● Aim of the exercise:
Would you transcribe all of the data exactly, down to the last character?

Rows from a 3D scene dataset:
>> Start
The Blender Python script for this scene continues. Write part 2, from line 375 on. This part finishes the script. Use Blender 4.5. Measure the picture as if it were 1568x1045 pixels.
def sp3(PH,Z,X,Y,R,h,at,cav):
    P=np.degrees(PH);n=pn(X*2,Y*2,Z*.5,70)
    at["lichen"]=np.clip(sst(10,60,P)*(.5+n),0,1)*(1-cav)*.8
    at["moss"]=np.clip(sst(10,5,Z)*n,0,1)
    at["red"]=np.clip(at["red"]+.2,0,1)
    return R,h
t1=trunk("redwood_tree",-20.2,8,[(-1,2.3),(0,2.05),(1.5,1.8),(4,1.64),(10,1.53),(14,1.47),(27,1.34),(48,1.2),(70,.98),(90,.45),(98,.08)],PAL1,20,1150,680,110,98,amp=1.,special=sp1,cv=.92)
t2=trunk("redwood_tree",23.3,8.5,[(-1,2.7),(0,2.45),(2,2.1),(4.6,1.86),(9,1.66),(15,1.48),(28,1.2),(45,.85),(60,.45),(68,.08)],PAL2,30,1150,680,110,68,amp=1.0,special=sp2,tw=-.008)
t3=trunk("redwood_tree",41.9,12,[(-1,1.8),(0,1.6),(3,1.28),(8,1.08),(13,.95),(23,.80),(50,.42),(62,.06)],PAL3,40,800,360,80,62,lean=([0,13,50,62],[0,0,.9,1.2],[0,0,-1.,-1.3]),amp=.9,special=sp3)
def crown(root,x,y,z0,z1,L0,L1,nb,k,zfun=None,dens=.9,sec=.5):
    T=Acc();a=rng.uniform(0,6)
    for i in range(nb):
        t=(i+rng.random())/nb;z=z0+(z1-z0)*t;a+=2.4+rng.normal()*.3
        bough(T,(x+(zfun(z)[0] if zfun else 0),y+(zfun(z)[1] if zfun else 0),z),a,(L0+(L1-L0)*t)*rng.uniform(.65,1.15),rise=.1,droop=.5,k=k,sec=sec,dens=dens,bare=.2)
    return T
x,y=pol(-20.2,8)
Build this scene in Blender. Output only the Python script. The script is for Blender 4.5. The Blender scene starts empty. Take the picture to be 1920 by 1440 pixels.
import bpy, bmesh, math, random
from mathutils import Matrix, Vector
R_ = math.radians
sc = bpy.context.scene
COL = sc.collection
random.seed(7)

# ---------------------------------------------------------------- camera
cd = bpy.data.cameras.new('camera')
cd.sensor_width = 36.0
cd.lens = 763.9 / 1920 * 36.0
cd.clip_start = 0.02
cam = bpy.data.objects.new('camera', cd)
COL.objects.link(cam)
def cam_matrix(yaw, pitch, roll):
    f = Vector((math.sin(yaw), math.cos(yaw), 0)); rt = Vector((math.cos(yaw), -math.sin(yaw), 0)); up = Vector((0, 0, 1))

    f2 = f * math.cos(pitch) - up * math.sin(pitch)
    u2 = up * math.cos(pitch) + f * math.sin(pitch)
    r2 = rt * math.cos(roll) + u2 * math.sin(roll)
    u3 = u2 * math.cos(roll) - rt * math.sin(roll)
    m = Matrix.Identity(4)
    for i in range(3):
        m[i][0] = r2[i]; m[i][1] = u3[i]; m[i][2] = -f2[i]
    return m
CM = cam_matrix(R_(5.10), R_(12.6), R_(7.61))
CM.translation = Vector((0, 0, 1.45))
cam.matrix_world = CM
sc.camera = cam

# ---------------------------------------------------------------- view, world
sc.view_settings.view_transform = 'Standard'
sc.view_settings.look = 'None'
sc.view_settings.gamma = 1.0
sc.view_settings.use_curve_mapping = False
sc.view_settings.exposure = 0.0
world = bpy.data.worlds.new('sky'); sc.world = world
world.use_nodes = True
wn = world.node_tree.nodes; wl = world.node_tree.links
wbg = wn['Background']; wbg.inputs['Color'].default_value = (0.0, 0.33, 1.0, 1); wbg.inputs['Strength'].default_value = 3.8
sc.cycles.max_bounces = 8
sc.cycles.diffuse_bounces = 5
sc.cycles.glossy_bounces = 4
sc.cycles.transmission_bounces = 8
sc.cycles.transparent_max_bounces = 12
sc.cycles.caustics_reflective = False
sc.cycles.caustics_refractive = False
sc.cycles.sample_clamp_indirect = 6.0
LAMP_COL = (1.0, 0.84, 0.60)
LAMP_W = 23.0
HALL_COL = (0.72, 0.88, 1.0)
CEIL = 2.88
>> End
● Exercise answer:
The Blender Python script for this scene continues. Write part 2, from line 375 on. This part finishes the script. Use Blender 4.5. Measure the picture as if it were 1568x1045 pixels.
def sp3(PH,Z,X,Y,R,h,at,cav):
    P=np.degrees(PH);n=pn(X*2,Y*2,Z*.5,70)
    at["lichen"]=np.clip(sst(10,60,P)*(.5+n),0,1)*(1-cav)*.8
    at["moss"]=np.clip(sst(10,5,Z)*n,0,1)
    at["red"]=np.clip(at["red"]+.2,0,1)
    return R,h
t1=trunk("redwood_tree",-20.2,8,[(-1,2.3),(0,2.05),(1.5,1.8),(4,1.64),(10,1.53),(14,1.47),(27,1.34),(48,1.2),(70,.98),(90,.45),(98,.08)],PAL1,20,1150,680,110,98,amp=1.,special=sp1,cv=.92)
t2=trunk("redwood_tree",23.3,8.5,[(-1,2.7),(0,2.45),(2,2.1),(4.6,1.86),(9,1.66),(15,1.48),(28,1.2),(45,.85),(60,.45),(68,.08)],PAL2,30,1150,680,110,68,amp=1.0,special=sp2,tw=-.008)
t3=trunk("redwood_tree",41.9,12,[(-1,1.8),(0,1.6),(3,1.28),(8,1.08),(13,.95),(23,.80),(50,.42),(62,.06)],PAL3,40,800,360,80,62,lean=([0,13,50,62],[0,0,.9,1.2],[0,0,-1.,-1.3]),amp=.9,special=sp3)
def crown(root,x,y,z0,z1,L0,L1,nb,k,zfun=None,dens=.9,sec=.5):
    T=Acc();a=rng.uniform(0,6)
    for i in range(nb):
        t=(i+rng.random())/nb;z=z0+(z1-z0)*t;a+=2.4+rng.normal()*.3
        bough(T,(x+(zfun(z)[0] if zfun else 0),y+(zfun(z)[1] if zfun else 0),z),a,(L0+(L1-L0)*t)*rng.uniform(.65,1.15),rise=.1,droop=.5,k=k,sec=sec,dens=dens,bare=.2)
    return T
x,y=pol(-20.2,8)
Build this scene in Blender. Output only the Python script. The script is for Blender 4.5. The Blender scene starts empty. Take the picture to be 1920 by 1440 pixels.
import bpy, bmesh, math, random
from mathutils import Matrix, Vector
R_ = math.radians
sc = bpy.context.scene
COL = sc.collection
random.seed(7)

# ---------------------------------------------------------------- camera
cd = bpy.data.cameras.new('camera')
cd.sensor_width = 36.0
cd.lens = 763.9 / 1920 * 36.0
cd.clip_start = 0.02
cam = bpy.data.objects.new('camera', cd)
COL.objects.link(cam)
def cam_matrix(yaw, pitch, roll):
    f = Vector((math.sin(yaw), math.cos(yaw), 0)); rt = Vector((math.cos(yaw), -math.sin(yaw), 0)); up = Vector((0, 0, 1))

    f2 = f * math.cos(pitch) - up * math.sin(pitch)
    u2 = up * math.cos(pitch) + f * math.sin(pitch)
    r2 = rt * math.cos(roll) + u2 * math.sin(roll)
    u3 = u2 * math.cos(roll) - rt * math.sin(roll)
    m = Matrix.Identity(4)
    for i in range(3):
        m[i][0] = r2[i]; m[i][1] = u3[i]; m[i][2] = -f2[i]
    return m
CM = cam_matrix(R_(5.10), R_(12.6), R_(7.61))
CM.translation = Vector((0, 0, 1.45))
cam.matrix_world = CM
sc.camera = cam

# ---------------------------------------------------------------- view, world
sc.view_settings.view_transform = 'Standard'
sc.view_settings.look = 'None'
sc.view_settings.gamma = 1.0
sc.view_settings.use_curve_mapping = False
sc.view_settings.exposure = 0.0
world = bpy.data.worlds.new('sky'); sc.world = world
world.use_nodes = True
wn = world.node_tree.nodes; wl = world.node_tree.links
wbg = wn['Background']; wbg.inputs['Color'].default_value = (0.0, 0.33, 1.0, 1); wbg.inputs['Strength'].default_value = 3.8
sc.cycles.max_bounces = 8
sc.cycles.diffuse_bounces = 5
sc.cycles.glossy_bounces = 4
sc.cycles.transmission_bounces = 8
sc.cycles.transparent_max_bounces = 12
sc.cycles.caustics_reflective = False
sc.cycles.caustics_refractive = False
sc.cycles.sample_clamp_indirect = 6.0
LAMP_COL = (1.0, 0.84, 0.60)
LAMP_W = 23.0
HALL_COL = (0.72, 0.88, 1.0)
CEIL = 2.88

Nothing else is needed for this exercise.